Trump campaign official Rick Gates had frequent phone calls in September and October 2016 with a person the FBI believes had active links to Russian spy services at the time, Mueller’s team wrote in the memo. Gates told London-based lawyer Alex van der Zwaan that a longtime business associate in Ukraine was a “former Russian intelligence officer” with the GRU, Russia’s military-intelligence agency. Van der Zwaan admitted to hiding from prosecutors the fact that the three men were in touch. According to the memo, Mueller’s team assessed the ex-spy, only referred to as Person A, “has ties to a Russian intelligence service and had such ties in 2016.”

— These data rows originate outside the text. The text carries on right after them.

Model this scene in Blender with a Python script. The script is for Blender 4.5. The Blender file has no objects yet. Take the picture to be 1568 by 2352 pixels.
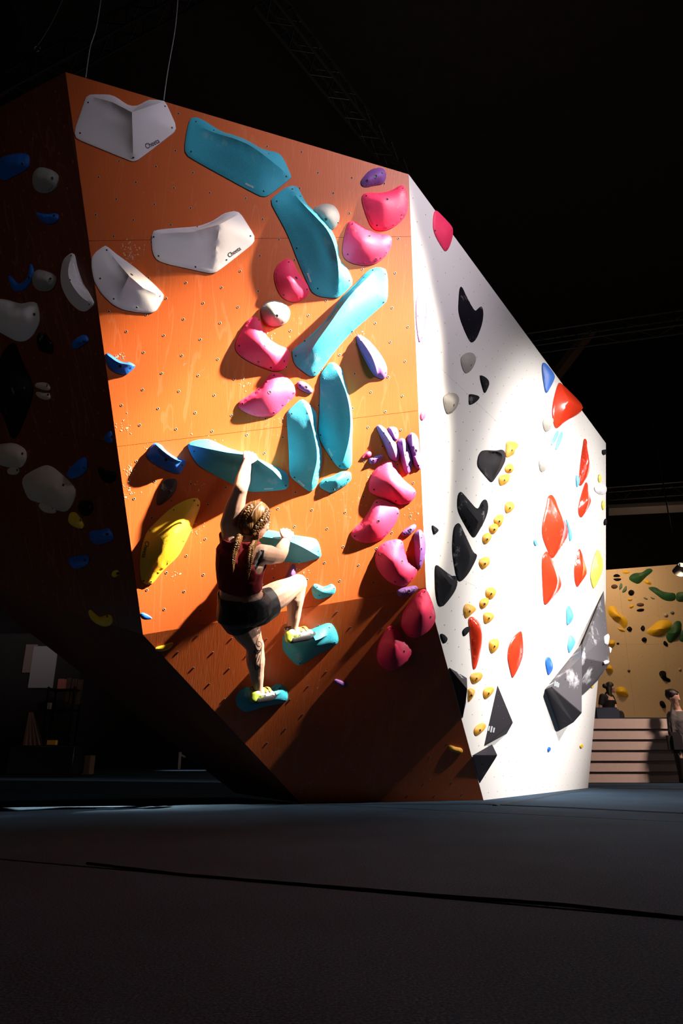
import bpy, bmesh, math, random
import numpy as np
from mathutils import Vector, Matrix, Quaternion
from mathutils.bvhtree import BVHTree
from mathutils.geometry import tessellate_polygon
random.seed(7)
S = bpy.context.scene
COL = S.collection

# ------------------------------------------------------------------ camera
FPX, HOR, CAMZ = 1568.0, 1740.0, 0.35          # focal length in pixels, horizon row, lens height over the mats
TH = math.atan((HOR-1176)/FPX)
cam = bpy.data.objects.new('camera', bpy.data.cameras.new('camera'))
COL.objects.link(cam); S.camera = cam
cam.data.sensor_fit = 'VERTICAL'; cam.data.sensor_height = 36; cam.data.sensor_width = 24
cam.data.lens = FPX/2352*36; cam.data.clip_start = .05; cam.data.clip_end = 200
cam.location = (0, 0, CAMZ); cam.rotation_euler = (math.pi/2+TH, 0, 0)
CAM = Vector((0, 0, CAMZ))

# ------------------------------------------------------------------ world, lights, exposure
S.view_settings.view_transform = 'Standard'; S.view_settings.look = 'None'
S.view_settings.gamma = 1; S.view_settings.use_curve_mapping = False; S.view_settings.exposure = 0
w = bpy.data.worlds.new('World'); S.world = w; w.use_nodes = True
w.node_tree.nodes['Background'].inputs[0].default_value = (.55, .6, .8, 1)
w.node_tree.nodes['Background'].inputs[1].default_value = .0035

def lamp(name, kind, loc, target, energy, color=(1, 1, 1), **k):
    d = bpy.data.lights.new(name, kind); o = bpy.data.objects.new(name, d); COL.objects.link(o)
    d.energy = energy; d.color = color; o.location = loc
    o.rotation_euler = (Vector(target)-Vector(loc)).to_track_quat('-Z', 'Y').to_euler()
    for a, b in k.items(): setattr(d, a, b)
    return o
KEY = Vector((-.15, 4.6, 2.75))+Vector((.765, -.36, .555))*9
for tx, ty, tz, en, an in ((-1.38, 4.27, 2.62, 26000, 9), (-.80, 4.45, 2.5, 26000, 9.5), (-.12, 4.55, 2.55, 26000, 9), (.40, 4.7, 2.3, 20000, 8.5), (-1.3, 4.5, 1.95, 15000, 8), (-.2, 4.85, 1.8, 14000, 8), (.38, 4.9, 1.8, 15000, 7.5), (-.5, 5.0, 1.15, 3500, 7), (-.62, 4.15, 2.08, 17000, 7.5)):
    lamp('key_spot', 'SPOT', KEY, (tx, ty, tz), en, (1, .90, .76), spot_size=math.radians(an), spot_blend=1, shadow_soft_size=.09)
lamp('white_key_spot', 'SPOT', KEY+Vector((.5, -.6, 0)), (2.1, 6.9, 2.1), 12000, (1, .96, .92), spot_size=math.radians(24), spot_blend=1, shadow_soft_size=.12)
lamp('white_wall_spot', 'SPOT', (11, 6.0, 5.2), (2.3, 7.3, 2.15), 6200, (1, .96, .93), spot_size=math.radians(37), spot_blend=1, shadow_soft_size=.12)
for tx, ty, tz, en, an in ((-1.55, 4.05, 3.05, 13000, 4), (-.97, 4.2, 2.98, 12000, 4.5), (.3, 4.5, 2.75, 9000, 4), (-1.3, 4.3, 2.5, 9000, 4)):
    lamp('window_patch_spot', 'SPOT', KEY+Vector((-.1, .0, .3)), (tx, ty, tz), en, (1, .80, .5), spot_size=math.radians(an), spot_blend=1, shadow_soft_size=.12)
lamp('fill_spot', 'SPOT', (5.5, -2.5, 5.5), (.3, 4.2, 4.5), 3600, (.92, .84, .96), spot_size=math.radians(27), spot_blend=1, shadow_soft_size=1.0)
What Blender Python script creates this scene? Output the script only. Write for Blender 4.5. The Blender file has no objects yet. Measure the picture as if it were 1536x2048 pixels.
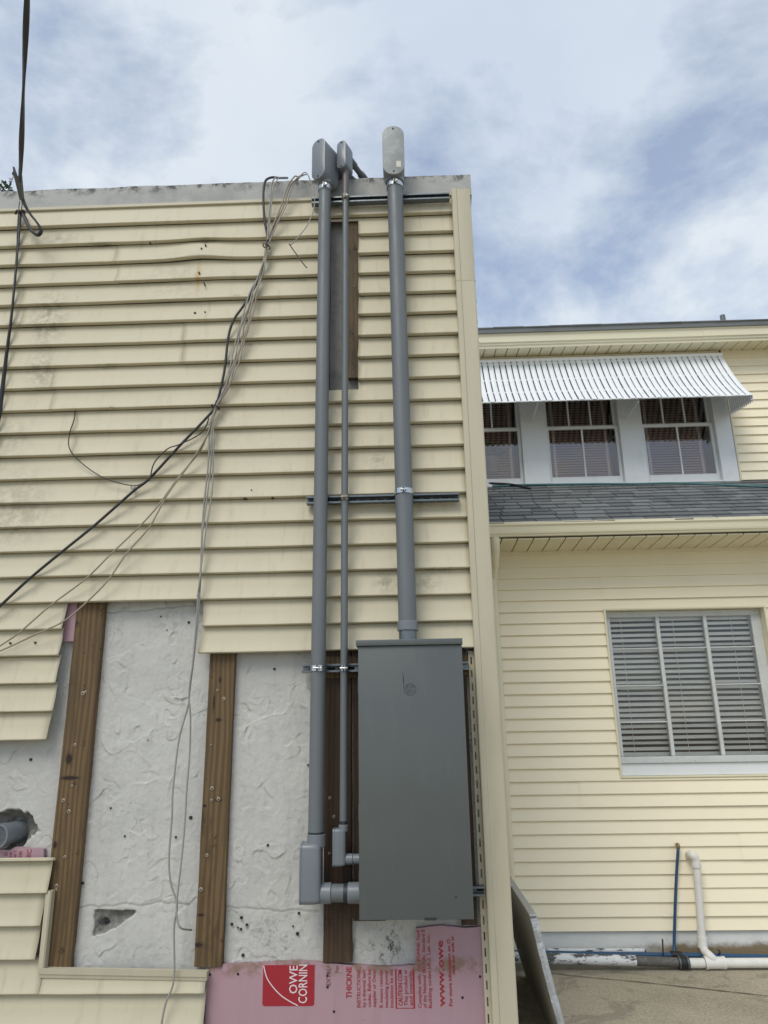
import bpy, bmesh, math, random
import numpy as np
from mathutils import Vector, Matrix
rnd = random.Random(7)
sc = bpy.context.scene
C = sc.collection
rad = math.radians

# ------------------------------------------------------------------ camera, world, sun, exposure
FPX, PITCH, YAW, ROLL = 1450.0, rad(16.5), rad(-1.66), rad(-0.9)
CAM = np.array([0.0, -3.7756, 1.6])
_fw = np.array([math.sin(YAW)*math.cos(PITCH), math.cos(YAW)*math.cos(PITCH), math.sin(PITCH)])
_r0 = np.array([math.cos(YAW), -math.sin(YAW), 0.0]); _u0 = np.cross(_r0, _fw)
_r = math.cos(ROLL)*_r0 + math.sin(ROLL)*_u0
_u = -math.sin(ROLL)*_r0 + math.cos(ROLL)*_u0
cam_d = bpy.data.cameras.new('camera'); cam = bpy.data.objects.new('camera', cam_d); C.objects.link(cam)
M = Matrix(((_r[0], _u[0], -_fw[0], CAM[0]), (_r[1], _u[1], -_fw[1], CAM[1]), (_r[2], _u[2], -_fw[2], CAM[2]), (0, 0, 0, 1)))
cam.matrix_world = M
cam_d.sensor_fit = 'VERTICAL'; cam_d.sensor_height = 24.0; cam_d.lens = FPX*24.0/2048.0
cam_d.clip_start = 0.05; cam_d.clip_end = 3000
sc.camera = cam

SUN_EL, SUN_AZ = rad(50), rad(205)      # azimuth measured clockwise from +y
world = bpy.data.worlds.new('World'); sc.world = world; world.use_nodes = True
wn, wl = world.node_tree.nodes, world.node_tree.links
wn.clear()
def WN(t, **k):
    n = wn.new(t)
    for a, b in k.items(): setattr(n, a, b)
    return n
out = WN('ShaderNodeOutputWorld'); bg = WN('ShaderNodeBackground')
sky = WN('ShaderNodeTexSky', sky_type='NISHITA', sun_disc=False, sun_elevation=SUN_EL, sun_rotation=SUN_AZ)
sky.altitude = 0; sky.air_density = 1.0; sky.dust_density = .4; sky.ozone_density = 3.0
tc = WN('ShaderNodeTexCoord'); sep = WN('ShaderNodeSeparateXYZ'); wl.new(tc.outputs['Generated'], sep.inputs[0])
addz = WN('ShaderNodeMath', operation='ADD'); addz.inputs[1].default_value = 0.25; wl.new(sep.outputs['Z'], addz.inputs[0])
mxz = WN('ShaderNodeMath', operation='MAXIMUM'); mxz.inputs[1].default_value = 0.05; wl.new(addz.outputs[0], mxz.inputs[0])
cmb = WN('ShaderNodeCombineXYZ')
for i, ax in enumerate('XY'):
    dv = WN('ShaderNodeMath', operation='DIVIDE'); wl.new(sep.outputs[ax], dv.inputs[0]); wl.new(mxz.outputs[0], dv.inputs[1]); wl.new(dv.outputs[0], cmb.inputs[i])
mp = WN('ShaderNodeMapping'); mp.inputs['Location'].default_value = (17.8, 25.4, 2.5); mp.inputs['Scale'].default_value = (1, 1, 1); wl.new(cmb.outputs[0], mp.inputs[0])
nz = WN('ShaderNodeTexNoise'); nz.inputs['Scale'].default_value = 2.4; nz.inputs['Detail'].default_value = 9; nz.inputs['Roughness'].default_value = 0.6; nz.inputs['Distortion'].default_value = 0.25
wl.new(mp.outputs[0], nz.inputs['Vector'])
rp = WN('ShaderNodeValToRGB'); rp.color_ramp.elements[0].position = 0.38; rp.color_ramp.elements[0].color = (.36, .36, .36, 1)
rp.color_ramp.elements[1].position = 0.56; rp.color_ramp.elements[1].color = (.98, .98, .98, 1); wl.new(nz.outputs['Fac'], rp.inputs[0])
nz2 = WN('ShaderNodeTexNoise'); nz2.inputs['Scale'].default_value = 2.1; nz2.inputs['Detail'].default_value = 6; wl.new(mp.outputs[0], nz2.inputs['Vector'])
rp2 = WN('ShaderNodeValToRGB'); rp2.color_ramp.elements[0].position = .35; rp2.color_ramp.elements[0].color = (.53, .60, .70, 1)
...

Van der Zwaan was an attorney at a firm that worked with Gates and former Trump campaign manager Paul Manafort to prepare a report used to defend Viktor Yanukovych, the former Ukrainian president, from international criticism over the prosecution and incarceration of one of his political rivals. Van der Zwaan “worked closely” on the report with Person A and Gates. A source with knowledge of the matter reportedly identified Person A as Konstantin V. Kilimnik, who for years was Manafort’s right-hand man in Ukraine. Both Gates and van der Zwaan have pleaded guilty as part of Mueller’s investigation. Van der Zwaan is scheduled to be sentenced tomorrow and faces up to six months in prison under a plea agreement with Mueller’s office.

The New York Times published a story based on the sentencing memorandum here, the Washington Post published stories here and here, the Wall Street Journal here, and Bloomberg here. The Mueller sentencing memorandum that generated all of these stories is posted here.

CNN of course also hopped to it, in a story by Katelyn Polantz that is posted here. CNN followed up with an on-air analysis that reaches a fever pitch. A transcript of that segment is posted here.

Reading the stories, I thought that the contacts in issue were highly unlikely to constitute Putinesque collusion in the supposedly dreamed-of election of Donald Trump. This isn’t how it would be done. At least, I thought, we have moved beyond the infamous June 2016 meeting of Glenn Simpson’s friend Natalia Veselnitskaya with Don Jr. et al. in Trump Tower.

Byron York takes up that CNN analysis segment in his column “So why was Trump aide talking to a Russian spy?” Byron digs into related stories going back a year or two that suggest a plausible explanation for the contacts. Surprise: it has nothing to do with “collusion.”